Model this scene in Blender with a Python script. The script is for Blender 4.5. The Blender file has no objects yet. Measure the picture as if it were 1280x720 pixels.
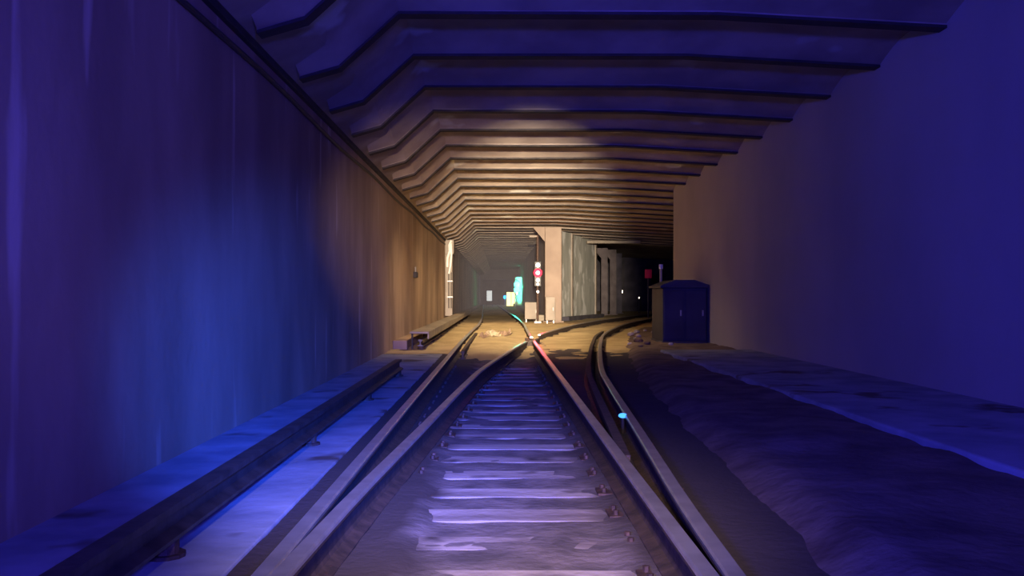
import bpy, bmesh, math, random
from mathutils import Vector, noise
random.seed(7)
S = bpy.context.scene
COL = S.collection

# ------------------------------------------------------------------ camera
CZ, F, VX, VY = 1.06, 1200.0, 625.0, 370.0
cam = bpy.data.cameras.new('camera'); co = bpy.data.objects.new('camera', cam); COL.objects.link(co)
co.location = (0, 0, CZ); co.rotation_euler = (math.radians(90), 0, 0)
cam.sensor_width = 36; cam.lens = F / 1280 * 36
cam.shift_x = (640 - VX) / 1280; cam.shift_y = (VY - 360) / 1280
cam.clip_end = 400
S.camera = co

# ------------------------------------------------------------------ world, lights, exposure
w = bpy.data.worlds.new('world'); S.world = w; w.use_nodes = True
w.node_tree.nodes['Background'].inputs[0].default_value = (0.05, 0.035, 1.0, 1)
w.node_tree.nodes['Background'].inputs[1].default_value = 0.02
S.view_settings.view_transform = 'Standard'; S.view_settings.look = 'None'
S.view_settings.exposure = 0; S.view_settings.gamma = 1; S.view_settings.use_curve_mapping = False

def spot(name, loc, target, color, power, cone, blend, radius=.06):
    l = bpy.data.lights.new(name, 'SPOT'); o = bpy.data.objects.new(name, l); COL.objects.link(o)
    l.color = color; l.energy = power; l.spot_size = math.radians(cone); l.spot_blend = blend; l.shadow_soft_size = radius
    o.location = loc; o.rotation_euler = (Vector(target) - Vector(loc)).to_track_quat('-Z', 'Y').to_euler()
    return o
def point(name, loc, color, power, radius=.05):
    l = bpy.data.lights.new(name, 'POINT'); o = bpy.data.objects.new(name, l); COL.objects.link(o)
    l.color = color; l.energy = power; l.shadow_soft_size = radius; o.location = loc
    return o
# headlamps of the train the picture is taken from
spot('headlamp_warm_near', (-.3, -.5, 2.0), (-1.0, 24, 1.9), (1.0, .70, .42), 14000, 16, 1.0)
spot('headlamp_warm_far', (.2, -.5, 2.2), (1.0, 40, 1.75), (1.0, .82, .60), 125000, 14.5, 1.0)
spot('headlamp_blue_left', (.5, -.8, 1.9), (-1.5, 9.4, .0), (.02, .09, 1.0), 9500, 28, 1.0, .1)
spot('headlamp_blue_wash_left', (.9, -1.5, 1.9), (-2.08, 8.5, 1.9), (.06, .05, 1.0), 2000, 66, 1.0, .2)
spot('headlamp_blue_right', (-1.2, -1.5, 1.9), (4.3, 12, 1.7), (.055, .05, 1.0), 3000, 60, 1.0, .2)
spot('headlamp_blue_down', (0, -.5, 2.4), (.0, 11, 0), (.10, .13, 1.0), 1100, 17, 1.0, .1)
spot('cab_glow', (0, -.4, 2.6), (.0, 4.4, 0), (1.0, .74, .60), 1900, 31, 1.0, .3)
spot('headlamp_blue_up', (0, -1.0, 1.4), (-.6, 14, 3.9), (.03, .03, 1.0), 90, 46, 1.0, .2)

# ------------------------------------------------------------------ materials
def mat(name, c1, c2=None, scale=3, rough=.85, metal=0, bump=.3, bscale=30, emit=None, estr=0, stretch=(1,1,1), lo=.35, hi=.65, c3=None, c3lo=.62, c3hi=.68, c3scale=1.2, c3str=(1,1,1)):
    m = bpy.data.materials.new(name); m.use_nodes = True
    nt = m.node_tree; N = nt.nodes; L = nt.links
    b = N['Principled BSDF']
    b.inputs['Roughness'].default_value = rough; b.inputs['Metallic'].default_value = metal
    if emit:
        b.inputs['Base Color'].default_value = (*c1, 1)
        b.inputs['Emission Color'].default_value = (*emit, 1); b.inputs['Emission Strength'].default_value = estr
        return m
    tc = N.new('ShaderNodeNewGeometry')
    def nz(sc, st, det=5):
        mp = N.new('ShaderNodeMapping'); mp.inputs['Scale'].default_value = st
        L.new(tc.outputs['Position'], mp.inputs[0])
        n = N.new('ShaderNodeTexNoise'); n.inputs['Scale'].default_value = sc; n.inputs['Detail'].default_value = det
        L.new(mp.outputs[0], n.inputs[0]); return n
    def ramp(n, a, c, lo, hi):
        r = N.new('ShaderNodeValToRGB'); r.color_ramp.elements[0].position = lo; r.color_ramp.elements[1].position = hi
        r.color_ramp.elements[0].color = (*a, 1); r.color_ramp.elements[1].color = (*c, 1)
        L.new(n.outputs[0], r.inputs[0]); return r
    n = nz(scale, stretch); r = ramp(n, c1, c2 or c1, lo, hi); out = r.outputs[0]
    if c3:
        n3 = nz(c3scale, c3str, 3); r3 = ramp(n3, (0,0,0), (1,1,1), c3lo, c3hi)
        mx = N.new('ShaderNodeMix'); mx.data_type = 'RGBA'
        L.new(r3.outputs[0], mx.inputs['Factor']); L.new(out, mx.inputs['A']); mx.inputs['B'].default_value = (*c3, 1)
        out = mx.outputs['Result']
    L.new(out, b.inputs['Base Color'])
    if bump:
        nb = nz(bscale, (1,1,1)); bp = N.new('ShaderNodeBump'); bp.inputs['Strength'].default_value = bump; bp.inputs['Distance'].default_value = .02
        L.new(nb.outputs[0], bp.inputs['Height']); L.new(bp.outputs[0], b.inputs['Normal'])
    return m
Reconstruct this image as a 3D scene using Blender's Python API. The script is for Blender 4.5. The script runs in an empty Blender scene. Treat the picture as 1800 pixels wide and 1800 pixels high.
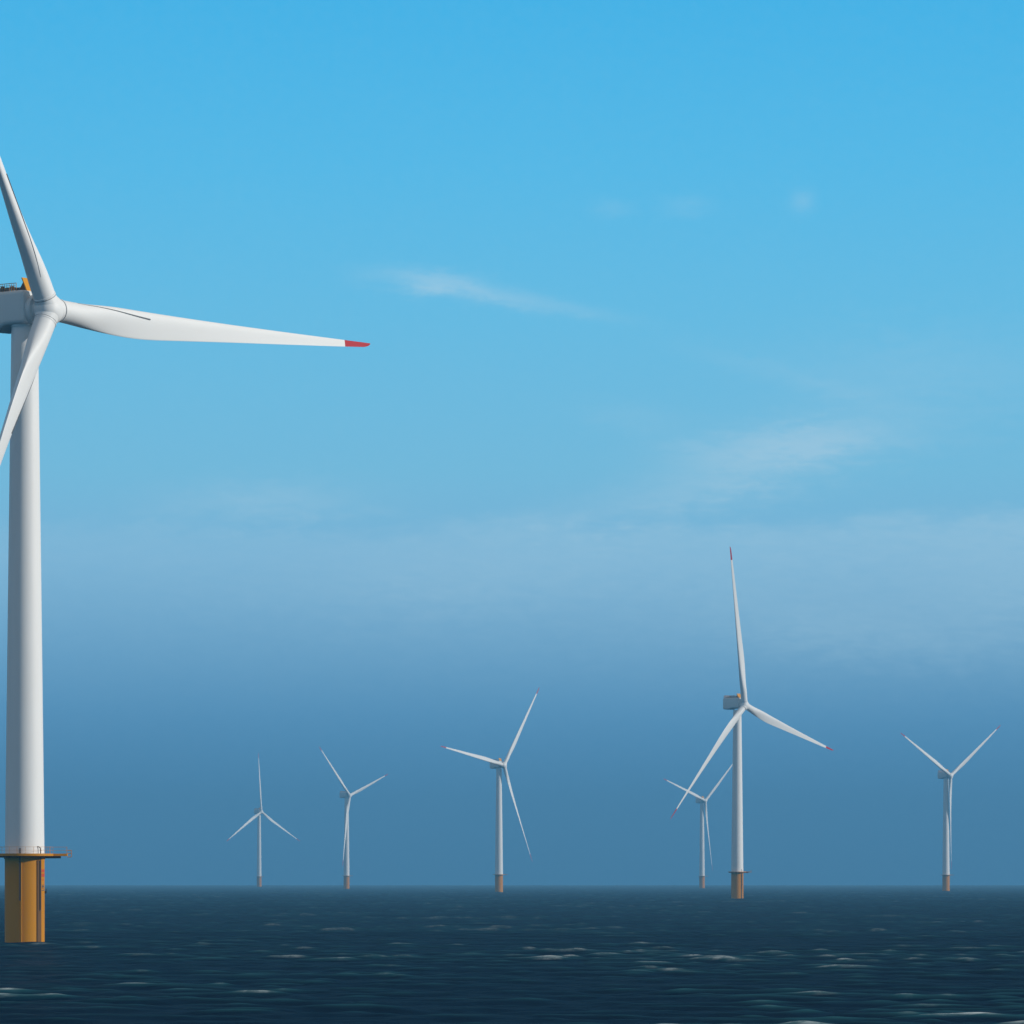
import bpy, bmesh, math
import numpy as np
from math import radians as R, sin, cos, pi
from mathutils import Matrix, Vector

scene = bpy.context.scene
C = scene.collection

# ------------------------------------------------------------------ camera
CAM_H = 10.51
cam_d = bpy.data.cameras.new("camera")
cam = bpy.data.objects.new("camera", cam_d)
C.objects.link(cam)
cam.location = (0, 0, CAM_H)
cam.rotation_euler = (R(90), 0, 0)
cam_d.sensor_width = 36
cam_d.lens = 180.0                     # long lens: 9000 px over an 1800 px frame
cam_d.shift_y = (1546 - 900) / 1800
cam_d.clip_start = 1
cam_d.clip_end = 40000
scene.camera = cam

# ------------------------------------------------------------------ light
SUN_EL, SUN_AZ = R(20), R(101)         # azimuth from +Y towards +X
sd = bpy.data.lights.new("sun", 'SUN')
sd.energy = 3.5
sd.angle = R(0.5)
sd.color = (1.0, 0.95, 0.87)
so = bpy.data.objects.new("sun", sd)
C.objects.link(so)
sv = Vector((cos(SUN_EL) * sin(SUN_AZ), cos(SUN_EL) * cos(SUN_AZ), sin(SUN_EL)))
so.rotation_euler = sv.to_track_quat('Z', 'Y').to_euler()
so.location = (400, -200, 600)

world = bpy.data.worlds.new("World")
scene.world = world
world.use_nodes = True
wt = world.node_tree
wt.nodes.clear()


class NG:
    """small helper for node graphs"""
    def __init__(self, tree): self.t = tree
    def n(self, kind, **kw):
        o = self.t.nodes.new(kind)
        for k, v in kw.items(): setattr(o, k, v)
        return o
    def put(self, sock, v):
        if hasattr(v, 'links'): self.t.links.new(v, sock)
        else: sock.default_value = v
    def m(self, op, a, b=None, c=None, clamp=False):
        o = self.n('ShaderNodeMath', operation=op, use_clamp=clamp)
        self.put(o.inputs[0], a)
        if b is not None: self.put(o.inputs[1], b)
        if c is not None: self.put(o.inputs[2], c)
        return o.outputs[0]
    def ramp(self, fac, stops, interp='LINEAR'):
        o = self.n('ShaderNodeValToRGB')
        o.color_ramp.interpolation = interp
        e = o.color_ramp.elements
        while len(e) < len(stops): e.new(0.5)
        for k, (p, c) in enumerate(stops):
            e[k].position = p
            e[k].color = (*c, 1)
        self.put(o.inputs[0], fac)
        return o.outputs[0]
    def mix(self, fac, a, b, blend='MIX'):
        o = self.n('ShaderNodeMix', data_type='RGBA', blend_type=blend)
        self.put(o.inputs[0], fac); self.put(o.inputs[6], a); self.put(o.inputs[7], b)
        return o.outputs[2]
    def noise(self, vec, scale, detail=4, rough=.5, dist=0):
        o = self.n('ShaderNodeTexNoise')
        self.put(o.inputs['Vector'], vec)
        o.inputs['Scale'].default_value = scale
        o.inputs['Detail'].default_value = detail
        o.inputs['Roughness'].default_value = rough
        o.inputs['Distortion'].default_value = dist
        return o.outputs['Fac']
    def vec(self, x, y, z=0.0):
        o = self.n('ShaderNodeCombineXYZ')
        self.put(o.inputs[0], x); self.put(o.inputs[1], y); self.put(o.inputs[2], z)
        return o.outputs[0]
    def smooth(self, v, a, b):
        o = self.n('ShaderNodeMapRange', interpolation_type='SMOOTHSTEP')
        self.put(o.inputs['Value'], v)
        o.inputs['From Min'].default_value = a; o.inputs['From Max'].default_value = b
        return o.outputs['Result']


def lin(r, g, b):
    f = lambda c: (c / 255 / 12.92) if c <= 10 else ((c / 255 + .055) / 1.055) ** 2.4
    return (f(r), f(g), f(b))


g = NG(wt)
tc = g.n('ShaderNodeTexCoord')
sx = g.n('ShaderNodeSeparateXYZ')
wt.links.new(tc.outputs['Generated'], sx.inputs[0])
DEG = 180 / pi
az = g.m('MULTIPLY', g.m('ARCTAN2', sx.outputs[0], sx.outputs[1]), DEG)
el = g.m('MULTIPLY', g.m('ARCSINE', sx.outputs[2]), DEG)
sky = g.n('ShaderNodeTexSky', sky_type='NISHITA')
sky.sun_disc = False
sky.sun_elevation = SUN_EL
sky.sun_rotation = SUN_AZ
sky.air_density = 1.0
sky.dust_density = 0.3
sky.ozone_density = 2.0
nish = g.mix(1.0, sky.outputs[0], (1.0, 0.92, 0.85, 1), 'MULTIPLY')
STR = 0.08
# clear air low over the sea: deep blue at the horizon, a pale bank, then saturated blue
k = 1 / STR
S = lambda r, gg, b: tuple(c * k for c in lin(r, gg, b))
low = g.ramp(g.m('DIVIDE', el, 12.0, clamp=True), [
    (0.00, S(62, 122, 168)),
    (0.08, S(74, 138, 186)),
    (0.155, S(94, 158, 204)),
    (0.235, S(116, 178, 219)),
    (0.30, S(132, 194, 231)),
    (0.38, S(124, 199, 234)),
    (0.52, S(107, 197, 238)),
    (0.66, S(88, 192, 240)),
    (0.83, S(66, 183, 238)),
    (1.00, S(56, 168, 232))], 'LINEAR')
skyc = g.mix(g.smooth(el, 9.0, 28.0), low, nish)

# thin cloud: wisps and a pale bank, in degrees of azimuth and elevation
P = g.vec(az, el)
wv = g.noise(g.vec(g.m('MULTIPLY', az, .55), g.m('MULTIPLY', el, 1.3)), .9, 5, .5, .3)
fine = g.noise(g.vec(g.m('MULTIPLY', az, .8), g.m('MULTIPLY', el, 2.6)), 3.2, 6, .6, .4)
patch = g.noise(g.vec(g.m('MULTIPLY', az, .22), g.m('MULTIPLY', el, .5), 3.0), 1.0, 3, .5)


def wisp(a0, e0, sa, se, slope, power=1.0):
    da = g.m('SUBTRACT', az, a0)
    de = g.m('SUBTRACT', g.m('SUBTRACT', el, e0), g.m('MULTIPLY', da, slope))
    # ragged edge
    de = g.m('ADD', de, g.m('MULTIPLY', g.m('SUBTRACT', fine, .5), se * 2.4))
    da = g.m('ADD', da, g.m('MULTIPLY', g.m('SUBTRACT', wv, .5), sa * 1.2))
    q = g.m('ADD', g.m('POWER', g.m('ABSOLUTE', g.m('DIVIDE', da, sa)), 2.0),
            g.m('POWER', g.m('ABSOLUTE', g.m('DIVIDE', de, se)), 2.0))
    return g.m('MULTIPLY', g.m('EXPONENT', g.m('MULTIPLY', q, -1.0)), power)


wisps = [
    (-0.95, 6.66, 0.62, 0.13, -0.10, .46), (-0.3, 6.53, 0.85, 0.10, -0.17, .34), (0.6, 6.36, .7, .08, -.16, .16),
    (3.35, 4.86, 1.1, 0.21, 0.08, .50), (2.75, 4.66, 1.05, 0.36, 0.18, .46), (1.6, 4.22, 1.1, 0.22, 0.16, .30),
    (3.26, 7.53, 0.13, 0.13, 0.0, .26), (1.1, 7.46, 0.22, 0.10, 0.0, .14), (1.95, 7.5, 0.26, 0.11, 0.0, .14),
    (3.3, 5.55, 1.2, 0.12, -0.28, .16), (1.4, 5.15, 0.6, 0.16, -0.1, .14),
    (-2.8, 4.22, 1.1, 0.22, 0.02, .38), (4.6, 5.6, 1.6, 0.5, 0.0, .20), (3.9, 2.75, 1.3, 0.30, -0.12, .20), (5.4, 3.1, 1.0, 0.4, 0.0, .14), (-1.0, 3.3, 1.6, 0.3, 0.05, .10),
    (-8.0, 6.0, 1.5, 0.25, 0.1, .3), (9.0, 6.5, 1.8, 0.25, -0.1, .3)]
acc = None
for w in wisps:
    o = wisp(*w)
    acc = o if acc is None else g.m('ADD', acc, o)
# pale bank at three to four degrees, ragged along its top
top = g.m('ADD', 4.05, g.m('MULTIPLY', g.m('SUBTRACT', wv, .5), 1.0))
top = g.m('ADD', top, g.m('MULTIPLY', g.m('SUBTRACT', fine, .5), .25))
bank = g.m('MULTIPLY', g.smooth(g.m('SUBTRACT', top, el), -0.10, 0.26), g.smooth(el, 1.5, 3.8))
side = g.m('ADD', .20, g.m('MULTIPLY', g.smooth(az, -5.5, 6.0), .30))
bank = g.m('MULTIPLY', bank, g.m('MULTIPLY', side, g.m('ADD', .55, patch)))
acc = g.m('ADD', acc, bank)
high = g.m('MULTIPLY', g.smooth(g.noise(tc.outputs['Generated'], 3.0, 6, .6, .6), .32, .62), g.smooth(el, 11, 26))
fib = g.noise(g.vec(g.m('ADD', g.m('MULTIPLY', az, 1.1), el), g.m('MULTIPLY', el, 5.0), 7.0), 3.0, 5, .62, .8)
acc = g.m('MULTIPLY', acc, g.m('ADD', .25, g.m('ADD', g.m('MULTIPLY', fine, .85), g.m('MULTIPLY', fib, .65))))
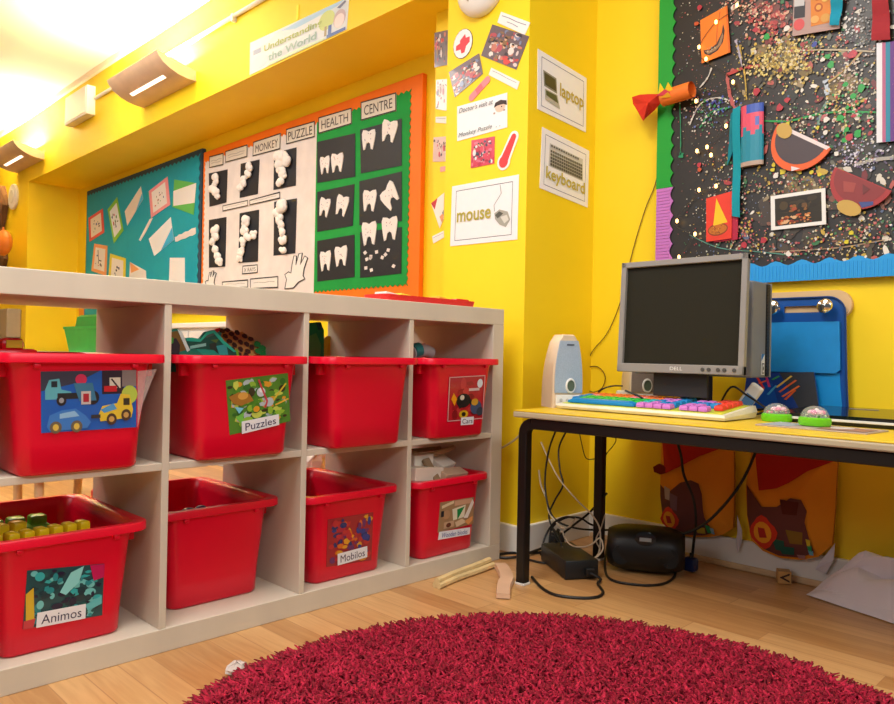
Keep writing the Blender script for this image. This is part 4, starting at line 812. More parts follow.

● **Task statement**
Beginning with the first line of the records above, extract each line exactly through the line that holds "S.camera = co", both ends included. Omit pictures.

● **Solution for this exercise**
Model this scene in Blender with a Python script. The script is for Blender 4.5. The Blender file has no objects yet. Measure the picture as if it were 1280x720 pixels.
import bpy, bmesh, math, random
from mathutils import Vector, noise
random.seed(7)
S = bpy.context.scene
COL = S.collection

# ------------------------------------------------------------------ camera
CZ, F, VX, VY = 1.06, 1200.0, 625.0, 370.0
cam = bpy.data.cameras.new('camera'); co = bpy.data.objects.new('camera', cam); COL.objects.link(co)
co.location = (0, 0, CZ); co.rotation_euler = (math.radians(90), 0, 0)
cam.sensor_width = 36; cam.lens = F / 1280 * 36
cam.shift_x = (640 - VX) / 1280; cam.shift_y = (VY - 360) / 1280
cam.clip_end = 400
S.camera = co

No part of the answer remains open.